◆ INFORMATION PROVIDED ◆
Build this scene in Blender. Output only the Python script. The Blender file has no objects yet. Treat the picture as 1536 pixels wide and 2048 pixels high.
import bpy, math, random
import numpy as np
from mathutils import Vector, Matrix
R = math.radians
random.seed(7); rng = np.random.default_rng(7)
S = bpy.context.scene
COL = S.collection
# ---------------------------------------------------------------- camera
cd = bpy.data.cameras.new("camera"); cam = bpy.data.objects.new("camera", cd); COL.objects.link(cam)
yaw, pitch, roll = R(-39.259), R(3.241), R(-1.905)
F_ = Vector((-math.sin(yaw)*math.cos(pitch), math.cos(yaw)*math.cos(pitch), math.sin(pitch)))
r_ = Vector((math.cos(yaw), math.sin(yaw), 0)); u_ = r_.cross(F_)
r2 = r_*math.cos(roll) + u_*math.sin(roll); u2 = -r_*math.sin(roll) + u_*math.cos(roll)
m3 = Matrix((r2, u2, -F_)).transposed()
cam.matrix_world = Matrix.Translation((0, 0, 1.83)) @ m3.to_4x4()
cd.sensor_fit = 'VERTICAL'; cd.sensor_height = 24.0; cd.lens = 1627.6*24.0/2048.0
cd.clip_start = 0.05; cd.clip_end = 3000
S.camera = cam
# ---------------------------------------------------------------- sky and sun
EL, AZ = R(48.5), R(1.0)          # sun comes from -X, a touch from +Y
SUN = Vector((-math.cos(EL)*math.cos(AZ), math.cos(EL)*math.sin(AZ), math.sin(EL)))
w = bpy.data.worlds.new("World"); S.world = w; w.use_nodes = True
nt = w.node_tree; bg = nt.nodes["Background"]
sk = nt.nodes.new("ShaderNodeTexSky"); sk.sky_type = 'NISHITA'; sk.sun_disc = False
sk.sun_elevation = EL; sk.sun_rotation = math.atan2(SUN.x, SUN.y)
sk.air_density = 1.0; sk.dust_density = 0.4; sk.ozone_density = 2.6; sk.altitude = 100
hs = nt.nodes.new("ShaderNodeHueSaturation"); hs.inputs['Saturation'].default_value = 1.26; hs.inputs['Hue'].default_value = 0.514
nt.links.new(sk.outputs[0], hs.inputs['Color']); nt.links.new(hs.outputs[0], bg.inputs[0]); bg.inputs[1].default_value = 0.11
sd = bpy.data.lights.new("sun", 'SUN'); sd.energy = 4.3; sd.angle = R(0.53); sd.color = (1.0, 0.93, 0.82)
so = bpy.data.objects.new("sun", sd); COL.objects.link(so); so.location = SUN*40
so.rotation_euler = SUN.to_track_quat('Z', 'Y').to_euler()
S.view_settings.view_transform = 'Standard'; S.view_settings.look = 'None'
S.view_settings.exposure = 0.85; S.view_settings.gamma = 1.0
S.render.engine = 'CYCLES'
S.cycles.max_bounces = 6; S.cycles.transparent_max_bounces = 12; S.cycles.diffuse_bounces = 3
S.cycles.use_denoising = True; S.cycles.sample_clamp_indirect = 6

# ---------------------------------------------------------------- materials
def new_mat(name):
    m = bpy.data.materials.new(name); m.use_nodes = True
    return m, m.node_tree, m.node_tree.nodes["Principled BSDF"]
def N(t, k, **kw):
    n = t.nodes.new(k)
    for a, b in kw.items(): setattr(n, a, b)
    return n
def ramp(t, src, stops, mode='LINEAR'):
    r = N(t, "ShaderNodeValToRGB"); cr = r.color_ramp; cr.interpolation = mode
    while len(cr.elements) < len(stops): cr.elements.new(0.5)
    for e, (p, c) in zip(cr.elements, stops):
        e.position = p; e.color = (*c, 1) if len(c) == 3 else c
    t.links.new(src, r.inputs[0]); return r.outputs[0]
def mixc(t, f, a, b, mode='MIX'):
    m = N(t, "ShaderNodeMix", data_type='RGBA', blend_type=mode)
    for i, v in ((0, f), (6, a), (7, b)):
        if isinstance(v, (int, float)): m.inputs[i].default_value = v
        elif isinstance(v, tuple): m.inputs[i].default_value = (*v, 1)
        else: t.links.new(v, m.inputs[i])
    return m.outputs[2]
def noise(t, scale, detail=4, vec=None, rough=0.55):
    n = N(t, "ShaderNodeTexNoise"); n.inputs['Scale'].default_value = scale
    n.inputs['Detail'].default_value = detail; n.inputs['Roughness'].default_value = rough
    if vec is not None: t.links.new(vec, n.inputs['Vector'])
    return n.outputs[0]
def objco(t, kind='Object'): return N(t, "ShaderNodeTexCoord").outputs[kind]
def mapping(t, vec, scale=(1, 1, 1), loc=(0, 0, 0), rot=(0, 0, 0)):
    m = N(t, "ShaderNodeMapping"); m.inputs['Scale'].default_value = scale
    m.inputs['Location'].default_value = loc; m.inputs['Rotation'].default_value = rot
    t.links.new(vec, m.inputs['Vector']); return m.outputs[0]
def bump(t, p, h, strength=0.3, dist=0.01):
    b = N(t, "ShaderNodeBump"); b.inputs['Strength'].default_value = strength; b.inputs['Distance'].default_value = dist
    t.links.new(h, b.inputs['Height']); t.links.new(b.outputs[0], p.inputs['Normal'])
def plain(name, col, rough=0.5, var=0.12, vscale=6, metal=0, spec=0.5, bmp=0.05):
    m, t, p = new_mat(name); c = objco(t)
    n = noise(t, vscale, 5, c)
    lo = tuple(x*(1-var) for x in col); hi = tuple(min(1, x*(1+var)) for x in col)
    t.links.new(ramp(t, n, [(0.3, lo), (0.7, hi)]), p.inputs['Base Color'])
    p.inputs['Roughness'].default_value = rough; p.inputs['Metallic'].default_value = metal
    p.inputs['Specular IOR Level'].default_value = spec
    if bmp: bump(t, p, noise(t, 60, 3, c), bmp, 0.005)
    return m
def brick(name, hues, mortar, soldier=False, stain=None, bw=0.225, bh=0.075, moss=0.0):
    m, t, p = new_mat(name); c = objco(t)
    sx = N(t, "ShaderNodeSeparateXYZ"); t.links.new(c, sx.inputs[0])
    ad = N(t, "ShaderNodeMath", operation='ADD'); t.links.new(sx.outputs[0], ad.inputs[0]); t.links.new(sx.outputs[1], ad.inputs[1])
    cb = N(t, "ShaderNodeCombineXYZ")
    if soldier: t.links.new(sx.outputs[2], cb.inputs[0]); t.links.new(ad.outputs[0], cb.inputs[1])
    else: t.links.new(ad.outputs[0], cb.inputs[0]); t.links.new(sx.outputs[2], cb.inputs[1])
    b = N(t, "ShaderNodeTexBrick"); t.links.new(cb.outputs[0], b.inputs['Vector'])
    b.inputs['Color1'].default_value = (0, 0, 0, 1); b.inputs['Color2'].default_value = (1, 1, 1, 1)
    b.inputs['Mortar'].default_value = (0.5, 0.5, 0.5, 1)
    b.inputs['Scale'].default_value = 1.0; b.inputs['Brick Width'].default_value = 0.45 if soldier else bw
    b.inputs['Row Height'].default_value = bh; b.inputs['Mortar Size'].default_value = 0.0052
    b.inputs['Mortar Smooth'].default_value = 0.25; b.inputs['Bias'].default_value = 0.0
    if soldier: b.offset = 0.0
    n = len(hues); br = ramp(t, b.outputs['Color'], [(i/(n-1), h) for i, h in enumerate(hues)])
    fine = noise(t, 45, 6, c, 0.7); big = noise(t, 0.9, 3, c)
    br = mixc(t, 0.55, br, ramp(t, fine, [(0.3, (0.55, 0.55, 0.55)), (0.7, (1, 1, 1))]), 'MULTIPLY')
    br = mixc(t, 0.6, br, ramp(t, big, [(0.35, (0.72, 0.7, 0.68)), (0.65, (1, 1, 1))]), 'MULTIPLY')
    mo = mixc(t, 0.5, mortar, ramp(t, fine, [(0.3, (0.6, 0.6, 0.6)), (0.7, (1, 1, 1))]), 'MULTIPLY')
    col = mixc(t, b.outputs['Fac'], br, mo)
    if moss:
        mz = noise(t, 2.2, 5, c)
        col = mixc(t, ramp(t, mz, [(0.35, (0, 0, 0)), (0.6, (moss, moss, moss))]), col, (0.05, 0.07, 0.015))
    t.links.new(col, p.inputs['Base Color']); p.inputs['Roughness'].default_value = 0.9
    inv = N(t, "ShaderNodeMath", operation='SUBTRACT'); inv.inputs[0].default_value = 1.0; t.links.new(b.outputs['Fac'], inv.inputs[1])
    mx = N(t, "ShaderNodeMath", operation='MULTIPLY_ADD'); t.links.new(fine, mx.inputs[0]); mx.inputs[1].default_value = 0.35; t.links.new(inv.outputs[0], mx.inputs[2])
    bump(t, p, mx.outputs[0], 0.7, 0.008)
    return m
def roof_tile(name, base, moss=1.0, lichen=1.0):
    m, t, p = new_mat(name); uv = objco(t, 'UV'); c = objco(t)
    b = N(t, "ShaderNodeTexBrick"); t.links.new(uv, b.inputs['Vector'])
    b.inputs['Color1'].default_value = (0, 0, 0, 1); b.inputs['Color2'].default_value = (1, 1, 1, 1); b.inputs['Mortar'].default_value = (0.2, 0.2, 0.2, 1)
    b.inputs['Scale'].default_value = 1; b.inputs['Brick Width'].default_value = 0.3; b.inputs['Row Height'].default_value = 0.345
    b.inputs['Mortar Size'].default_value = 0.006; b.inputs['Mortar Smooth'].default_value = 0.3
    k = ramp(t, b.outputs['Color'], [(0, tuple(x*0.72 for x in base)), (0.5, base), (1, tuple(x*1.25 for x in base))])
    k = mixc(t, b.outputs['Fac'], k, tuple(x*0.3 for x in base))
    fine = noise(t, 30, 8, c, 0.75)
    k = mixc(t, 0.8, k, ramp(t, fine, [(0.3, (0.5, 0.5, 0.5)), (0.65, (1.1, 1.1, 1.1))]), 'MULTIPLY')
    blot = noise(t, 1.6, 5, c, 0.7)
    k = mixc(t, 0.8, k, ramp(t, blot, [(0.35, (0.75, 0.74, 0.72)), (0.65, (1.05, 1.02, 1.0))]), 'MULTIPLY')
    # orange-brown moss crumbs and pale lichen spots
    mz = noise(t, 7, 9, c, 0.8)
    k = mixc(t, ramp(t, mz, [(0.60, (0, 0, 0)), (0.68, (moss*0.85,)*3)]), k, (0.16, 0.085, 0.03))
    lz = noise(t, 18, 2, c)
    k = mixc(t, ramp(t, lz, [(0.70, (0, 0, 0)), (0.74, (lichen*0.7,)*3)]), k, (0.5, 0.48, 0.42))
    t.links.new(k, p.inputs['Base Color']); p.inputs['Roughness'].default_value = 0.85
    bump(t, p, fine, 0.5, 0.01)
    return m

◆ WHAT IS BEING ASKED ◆
Which lines above contain the word "objects"? Copy each of them.

◆ RESULT OF THIS TASK ◆
Build this scene in Blender. Output only the Python script. The Blender file has no objects yet. Treat the picture as 1536 pixels wide and 2048 pixels high.
cd = bpy.data.cameras.new("camera"); cam = bpy.data.objects.new("camera", cd); COL.objects.link(cam)
so = bpy.data.objects.new("sun", sd); COL.objects.link(so); so.location = SUN*40